Supernovas lurch through chaos, boulders zinging about, comets on elliptical trajectories, disorder and disarray. “For Hilma af Klint not only does the organic world evolve but the cultural one as well – and its art along with it.” A few million years pass by, the two girls next to us are rapt. “Hilma af Klint was sure that she was the beginning. She was certain that someday the invisible worlds would be as clearly reproducible as the visible ones.” Insight into time then shifts into a view of space, the monitor screen slowly floating upward again. Candy wrappers fly through the air, microcosmos meets macrocosmos, universal order everywhere you look. Where are we and who are we? Voss brushes a strand of hair from her face. “Hilma realized that she was ahead of her time,” says Voss, “and she was right.”
Tristan is still standing there and being marveled at as one evolution’s tragic losers. His mission: to terrorize. His descendants: chickens. If he wasn’t so big then he likely wouldn’t even be here. What do we want to see? What not? What’s sensational, what will be forgotten? Hilma af Klint was doing abstract paintings as early as 1906, some years before Wassily Kandinsky and František Kupka. She kept her work under wraps and mandated that this should remain so for up until twenty years after her death. Does art without a market have any place in the canon? “When you have a Kandinsky going for 80 million, no one wants an outsider, some new Swedish woman, who undermines the whole story of men inventing abstract painting in 1910 and 1911. Voss wants to correct and expand the canon for Hilma af Klint. “Who writes art history and what are the interests involved?” Voss knows whereof she speaks. Together with her illustrator husband Philipp Deines she composed the book Hinter weißen Wänden: Behind the White Cube, a passionate meditation on the art market, the canon and criticism in times of big money. The market is hardly “natural” and not at all “evolved” but rather the result of uncompromisingly brokered interests. Survival of the fittest? Do only the best ever get ahead? “No”, Voss shakes her head. It’s not as simple as that. “The question is which narrative comes out on top and which doesn’t.” It’s worth inquiring as to the beneficiaries of the situation – as to the cui bono: “For just whom is the system designed?”
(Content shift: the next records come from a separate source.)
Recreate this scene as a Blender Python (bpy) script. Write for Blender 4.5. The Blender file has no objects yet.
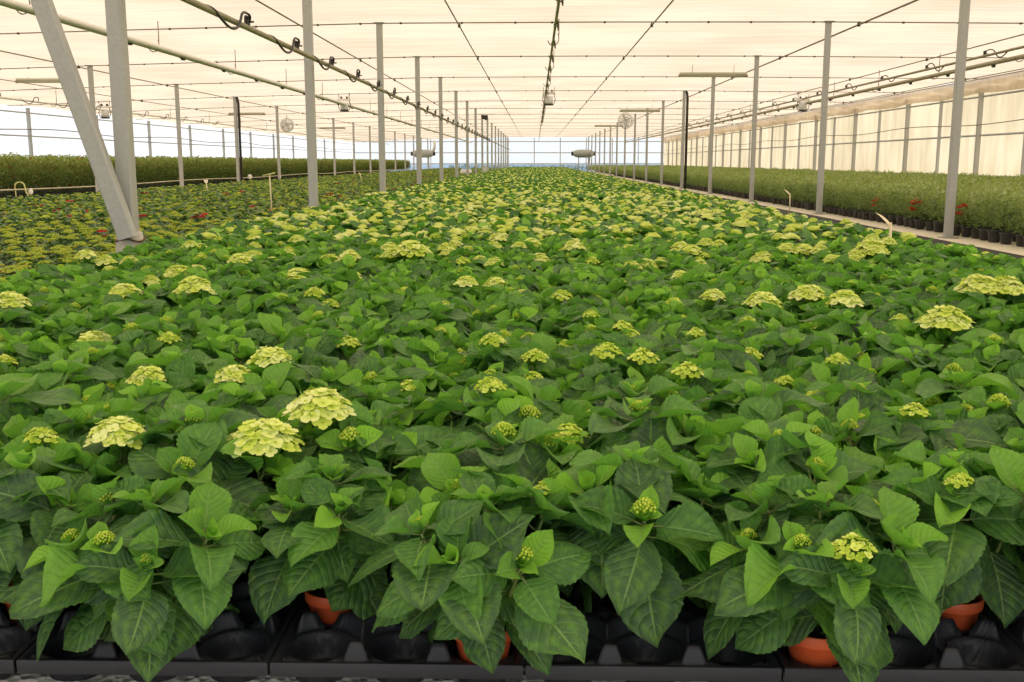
import bpy, math, random
import numpy as np
from mathutils import Vector, Matrix
rng = np.random.default_rng(7)
random.seed(7)
PI = math.pi
C = bpy.context.scene.collection

# ------------------------------------------------------------------ camera model
CAMZ = 0.955
YAW, PITCH, F = math.radians(1.30), math.radians(9.89), 1028.0
fw = np.array([-math.sin(YAW)*math.cos(PITCH), math.cos(YAW)*math.cos(PITCH), -math.sin(PITCH)])
rt = np.array([math.cos(YAW), math.sin(YAW), 0.0])
up = np.cross(rt, fw)
def ray_to_height(px, py, z):
    d = fw + (px-512)/F*rt - (py-341)/F*up
    t = (z-CAMZ)/d[2]
    return d[0]*t, d[1]*t
def at_depth(px, py, y):
    d = fw + (px-512)/F*rt - (py-341)/F*up
    t = y/d[1]
    return d[0]*t, y, CAMZ+d[2]*t
def project(x, y, z):
    p = np.array([x, y, z-CAMZ]); w = p@fw
    if w <= .05: return None
    return 512+F*(p@rt)/w, 341-F*(p@up)/w, w

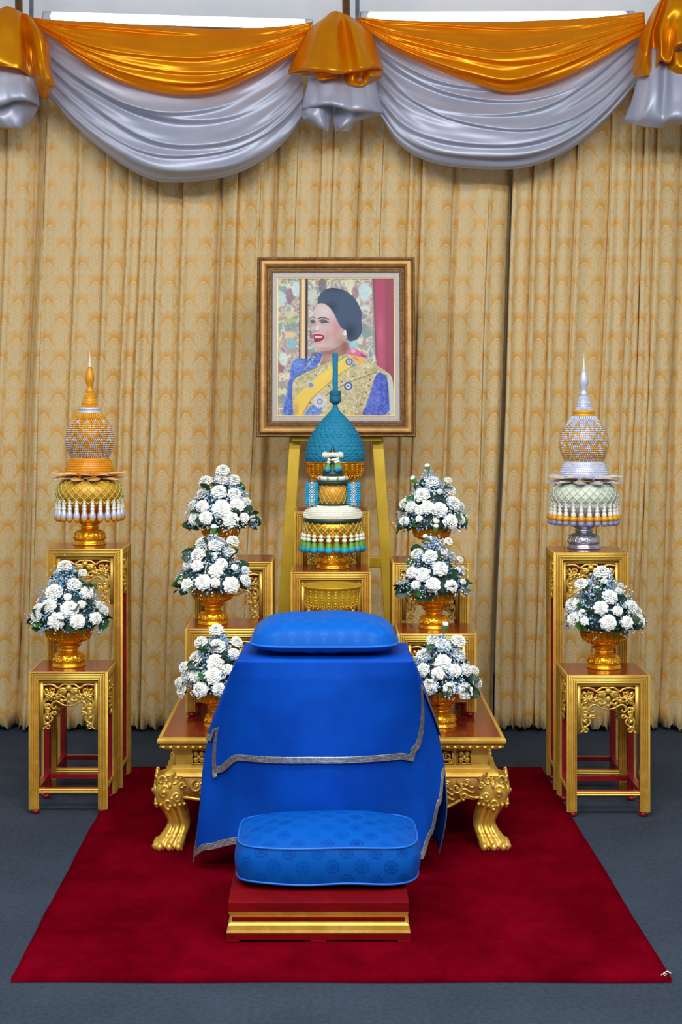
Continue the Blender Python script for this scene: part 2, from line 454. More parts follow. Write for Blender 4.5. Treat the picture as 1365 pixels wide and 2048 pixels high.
# ---- tube lights on the beam
def tube_light(p, q, label):
    c = (p + q)/2; L = (q - p).length; ang = atan2(q.z - p.z, q.x - p.x)
    t = empty('tube_light', c, 0, label, 'lamp', 'fluorescent tubes above the swags'); t.rotation_euler = (0, -ang, 0)
    mb = MB(); mb.tube([(-L/2, 0, 0), (L/2, 0, 0)], 0.021, 14, (0, 0, 1)); mb.build('glass_tube', M_TUBE, t)
    mb = MB(); mb.box(-L/2-0.02, L/2+0.02, 0.018, 0.06, -0.012, 0.03); bevel(mb.build('batten', M_TENT, t, smooth=False), 0.004)
    for s in (-1, 1):
        mb = MB(); mb.box(-0.02, 0.02, -0.02, 0.03, -0.02, 0.02); bevel(mb.build('end_cap', M_ALU, t, smooth=False, loc=(s*(L/2+0.015), 0, 0)), 0.004)
    return t
tube_light(at(102, 34, 6.72), at(611, 49, 6.72), 'glowing white fluorescent tube above the left swag')
tube_light(at(736, 34, 6.72), at(1253, 33, 6.72), 'glowing white fluorescent tube above the right swag')
def pole(px, ytop, lab, gx):
    a = at(px-6, -440, 6.62); b = at(px, 40, 6.6)
    t = empty('wrapped_pole', (b.x, b.y, b.z), 0, lab, 'pole', 'bronze wrapped poles behind the fabric knots')
    mb = MB(); mb.tube([(0, 0, 0), (a-b)*0.5, (a-b)], [0.017, 0.018, 0.019], 16, (0, 1, 0)); mb.build('shaft', M_BRONZE, t)
    mb = MB(); mb.tube([(gx, 0.05, -0.02), (gx, 0.05, 0.9)], 0.010, 10, (0, 1, 0)); mb.build('grey_rod', M_ALU, t)
pole(38, 0, 'bronze wrapped pole rising behind the left gold fabric knot', 0.045)
pole(693, 0, 'bronze wrapped pole rising behind the middle gold fabric knot', 0.05)

# ---- swags
def swag(name, T, B, D, mat, folds, label, cat, group, amp=0.03, seed=1, bulge=0.10):
    r = random.Random(seed)
    top = V2(*[(x, y, 0) for x, y in T]); bot = V2(*[(x, y, 0) for x, y in B])
    NU, NV = 110, 130
    fl = []
    for k in range(folds):
        fl.append(((k + r.uniform(0.15, 0.85))/folds, r.uniform(0.45, 1.2), r.uniform(-0.30, 0.30), r.uniform(0.028, 0.062), r.uniform(0.2, 0.8), r.uniform(0.25, 0.75), r.uniform(0.28, 0.6)))
    P = []; uv = []
    tc = [cr(top, j/NU) for j in range(NU+1)]; bc = [cr(bot, j/NU) for j in range(NU+1)]
    for i in range(NV+1):
        v = i/NV; row = []
        for j in range(NU+1):
            u = j/NU; e = sin(pi*u)
            q = tc[j].lerp(bc[j], v)
            f = 0
            for (c, a, sl, w, uc, um, us) in fl:
                cc = c + sl*(u-0.5) + 0.02*sin(6*(u-uc)); a = a*exp(-((u-um)/us)**2)*1.25
                dd = (v - cc)
                # asymmetric ridge: soft above, sharp tuck below
                w2 = w*1.3
                f += a*(exp(-(dd/(w2*2.2))**2) if dd < 0 else exp(-(dd/(w2*0.55))**2))
            f += 0.45*sin(v*folds*5.4 + u*5 + seed)*(1-e)**1.2 + 0.18*sin(v*9+u*4+seed)
            d = D - bulge*e*sin(pi*min(1, v*1.02))**0.7*0.7 - amp*f*(0.35 + 0.65*e) - 0.03*e*v - 0.0016*sin(v*63+u*9+seed*2)*(0.3+0.7*abs(2*u-1)) - 0.0012*sin(v*37-u*21+seed)
            if v > 0.965: d += 0.02*(v-0.965)/0.035
            p = at(q.x, q.y + 2.0*f*e*0.4, d)
            row.append(p); uv.append((u*1.4, v*0.5))
        P.append(row)
    mb = MB(); mb.grid(P); o = mb.build(name, mat, uvs=uv); solidify(o, 0.0016)
    return tag(o, label, cat, group)
swag('silver_swag', [(84,62),(150,98),(240,140),(350,160),(450,150),(540,112),(606,70)],
     [(92,186),(150,252),(215,308),(285,352),(350,365),(455,353),(530,318),(580,272),(606,236)], 6.60, M_SILVERC, 6,
     'silver lame swag hanging below the left tube light', 'swag', 'silver swags under the gold swags', 0.030, 4)
swag('silver_swag', [(742,58),(820,110),(900,145),(1000,160),(1100,150),(1190,110),(1280,52)],
     [(756,226),(800,290),(860,324),(950,338),(1050,335),(1135,302),(1210,242),(1276,165)], 6.60, M_SILVERC, 6,
     'silver lame swag hanging below the right tube light', 'swag', 'silver swags under the gold swags', 0.030, 8)
swag('gold_swag', [(55,34),(110,40),(200,44),(350,54),(450,58),(560,53),(625,44)],
     [(62,46),(120,88),(190,138),(270,174),(355,190),(435,183),(510,152),(565,122),(615,92)], 6.50, M_ORANGE, 4,
     'orange gold lame swag under the left tube light', 'swag', 'gold swags across the top', 0.026, 3, 0.07)
swag('gold_swag', [(715,34),(790,40),(900,43),(1000,43),(1100,40),(1190,35),(1290,24)],
     [(722,50),(790,100),(870,138),(950,168),(1020,185),(1090,170),(1170,136),(1235,100),(1292,66)], 6.50, M_ORANGE, 4,
     'orange gold lame swag under the right tube light', 'swag', 'gold swags across the top', 0.026, 7, 0.07)

# ---- gathered knots (tails) between the swags: rows of (x, y, depth)
def tail(name, rows, mat, label=None, cat=None, group=None, parent=None, nu=60, nv=50, wr=0.004, seed=0):
    R = [[at(*p) for p in r] for r in rows]
    def disp(u, v): return Vector((0, -wr*(sin(u*23+seed+v*4)+0.6*sin(u*41+seed*2-v*6))*v*(1-v*0.3), 0))
    P, uv = cpsurf(R, nu, nv, disp)
    mb = MB(); mb.grid(P); o = mb.build(name, mat, parent, uvs=uv); solidify(o, 0.0016)
    if label: tag(o, label, cat, group)
    return o
def shift(rows, dx, dy, sx=1, cx=672):
    return [[(cx + (x-cx)*sx + dx, y + dy, d) for (x, y, d) in r] for r in rows]
BELL = [
 [(652,34,6.46),(660,26,6.44),(668,23,6.42),(676,23,6.42),(684,26,6.43),(694,30,6.44),(706,36,6.46),(716,42,6.48)],
 [(622,56,6.46),(640,50,6.38),(656,48,6.36),(672,48,6.35),(688,46,6.41),(702,48,6.36),(722,54,6.38),(740,64,6.46)],
 [(600,92,6.46),(624,88,6.36),(648,86,6.32),(672,86,6.31),(694,84,6.38),(712,86,6.31),(734,90,6.36),(754,96,6.46)],
 [(584,126,6.46),(614,122,6.34),(646,120,6.29),(674,120,6.28),(700,120,6.33),(722,120,6.28),(748,118,6.34),(763,124,6.46)],
 [(577,143,6.46),(606,138,6.33),(642,140,6.28),(674,145,6.27),(702,142,6.31),(726,138,6.27),(752,132,6.33),(767,138,6.44)],
 [(580,150,6.50),(608,146,6.40),(642,146,6.36),(674,148,6.35),(702,146,6.36),(726,144,6.36),(750,140,6.40),(765,142,6.48)]]
SBELL = [
 [(620,120,6.50),(640,118,6.44),(665,118,6.42),(688,118,6.42),(712,118,6.43),(735,118,6.46),(748,118,6.5)],
 [(616,160,6.50),(638,160,6.42),(664,158,6.40),(687,158,6.42),(706,160,6.39),(732,160,6.41),(752,160,6.5)],
 [(608,196,6.50),(634,194,6.41),(662,188,6.38),(687,186,6.39),(708,192,6.36),(736,194,6.38),(760,196,6.5)],
 [(604,216,6.50),(630,211,6.41),(660,208,6.37),(686,214,6.37),(706,220,6.35),(738,220,6.37),(767,224,6.48)],
 [(606,220,6.54),(630,216,6.46),(660,213,6.44),(686,218,6.44),(706,224,6.43),(738,224,6.43),(764,227,6.52)]]
k1 = empty('silver_fabric_tail', at(680, 120, 6.45), 0, 'silver lame tail with two hanging points under the middle gold knot', 'fabric tail', 'silver tails under the gold knots')
def keep(o, par):
    o.parent = par; o.matrix_parent_inverse = Matrix.Translation(-par.location); return o
keep(tail('drape', SBELL, M_SILVERC, seed=1), k1)
keep(tail('hanging_fold', [
 [(606,212,6.53),(622,212,6.45),(640,210,6.43),(655,210,6.45),(666,212,6.5)],
 [(604,232,6.53),(620,232,6.44),(640,228,6.43),(652,228,6.46),(664,232,6.51)],
 [(612,243,6.53),(630,248,6.47),(644,252,6.44),(655,250,6.47),(661,250,6.52)],
 [(636,255,6.54),(645,259,6.50),(652,262,6.48),(656,263,6.48),(658,262,6.5)]], M_SILVERC, seed=4, nu=30, nv=24), k1)
keep(tail('hanging_fold', [
 [(664,214,6.52),(690,214,6.45),(715,218,6.42),(740,222,6.45),(766,226,6.5)],
 [(666,232,6.52),(690,230,6.46),(712,232,6.43),(736,234,6.48),(754,232,6.54)],
 [(668,252,6.52),(684,252,6.45),(700,248,6.46),(712,244,6.50),(722,240,6.55)],
 [(670,263,6.53),(680,261,6.49),(690,263,6.48),(698,264,6.52),(704,250,6.56)]], M_SILVERC, seed=6, nu=30, nv=24), k1)
k2 = empty('gold_fabric_knot', at(672, 24, 6.45), 0, 'shiny gold lame knot fanning out between the two swags', 'fabric knot', 'gold lame knots along the top')
keep(tail('drape', BELL, M_ORANGE, seed=2), k2)
keep(tail('ruffle', [
 [(578,146,6.48),(600,146,6.38),(620,144,6.36),(640,146,6.38),(662,148,6.37),(682,148,6.4)],
 [(590,149,6.49),(606,151,6.40),(626,150,6.42),(640,158,6.36),(662,156,6.36),(681,152,6.41)],
 [(606,150,6.5),(622,150,6.46),(632,154,6.44),(639,161,6.38),(660,158,6.37),(680,157,6.42)]], M_ORANGE, seed=3, nu=40, nv=14, wr=0.002), k2)
keep(tail('ruffle', [
 [(688,142,6.42),(706,142,6.36),(724,142,6.38),(742,140,6.36),(764,140,6.44)],
 [(689,160,6.42),(704,160,6.36),(722,158,6.40),(744,152,6.34),(764,150,6.44)],
 [(690,172,6.43),(706,170,6.36),(726,170,6.36),(742,160,6.40),(762,156,6.47)],
 [(691,177,6.46),(708,177,6.42),(726,176,6.42),(738,172,6.44),(746,164,6.48)]], M_ORANGE, seed=5, nu=40, nv=20, wr=0.003), k2)
# left end
k3 = empty('silver_fabric_tail', at(20, 120, 6.45), 0, 'silver lame tail under the gold knot at the left edge', 'fabric tail', 'silver tails under the gold knots')
keep(tail('drape', [
 [(-70,125,6.5),(-40,122,6.42),(-10,120,6.40),(20,122,6.40),(45,128,6.42),(66,140,6.5)],
 [(-76,165,6.5),(-44,160,6.40),(-10,158,6.38),(24,158,6.38),(54,162,6.40),(75,172,6.5)],
 [(-80,200,6.5),(-46,204,6.40),(-10,208,6.37),(26,198,6.37),(58,198,6.38),(79,208,6.5)],
 [(-78,210,6.54),(-46,212,6.46),(-10,214,6.44),(28,204,6.44),(58,204,6.45),(77,214,6.54)]], M_SILVERC, seed=3), k3)
keep(tail('hanging_fold', [
 [(-60,210,6.52),(-20,212,6.46),(10,208,6.46),(40,202,6.42),(79,211,6.52)],
 [(-60,240,6.54),(-20,236,6.45),(12,232,6.44),(44,226,6.46),(70,230,6.54)],
 [(-40,252,6.56),(-10,250,6.48),(20,254,6.46),(42,250,6.47),(58,246,6.56)],
 [(-20,254,6.57),(8,256,6.52),(30,258,6.50),(46,259,6.5),(50,257,6.56)]], M_SILVERC, seed=9, nu=40, nv=24), k3)
k4 = empty('gold_fabric_knot', at(16, 14, 6.45), 0, 'shiny gold lame knot hanging at the left edge of the photo', 'fabric knot', 'gold lame knots along the top')
keep(tail('drape', [
 [(-12,24,6.46),(0,18,6.42),(14,12,6.42),(30,18,6.43),(42,24,6.46),(52,32,6.5)],
 [(-50,50,6.46),(-20,40,6.38),(8,40,6.36),(34,44,6.38),(50,50,6.42),(70,52,6.48)],
 [(-76,90,6.46),(-36,84,6.35),(4,84,6.33),(40,86,6.36),(50,92,6.44),(68,88,6.46)],
 [(-90,124,6.46),(-44,120,6.33),(0,120,6.31),(42,124,6.33),(54,130,6.44),(64,128,6.46)],
 [(-94,136,6.48),(-46,132,6.34),(0,132,6.32),(38,138,6.32),(58,152,6.42),(68,154,6.48)]], M_ORANGE, seed=4), k4)
keep(tail('ruffle', [
 [(44,26,6.46),(54,28,6.42),(62,36,6.42),(72,46,6.46)],
 [(52,66,6.44),(66,66,6.38),(82,70,6.36),(96,84,6.46)],
 [(64,104,6.42),(76,112,6.36),(90,112,6.36),(100,104,6.46)],
 [(66,132,6.40),(80,128,6.34),(96,136,6.36),(103,142,6.46)],
 [(68,150,6.42),(84,150,6.35),(100,160,6.33),(112,172,6.44)],
 [(72,166,6.44),(84,172,6.40),(94,176,6.38),(106,176,6.46)],
 [(78,190,6.48),(84,194,6.46),(90,197,6.46),(96,196,6.50)]], M_ORANGE, seed=6, nu=40, nv=60), k4)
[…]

Bye-bye Tristan. Outside the spring weather is beckoning, Berlin is in a cheerful mood, and Voss must go. Her Swedish course begins in an hour. Next month she is traveling to Sweden to meet with Klint’s relatives and do research in the museums and archives. What would she ask the painter if she could somehow meet her there? Voss likes the question. “For one, I would ask her when exactly she took certain trips; that information is hard to gather.” And for another? A pause – then she laughs and says: “I think . . . I think I’d ask her what she thought of Wassily Kandinsky’s paintings.”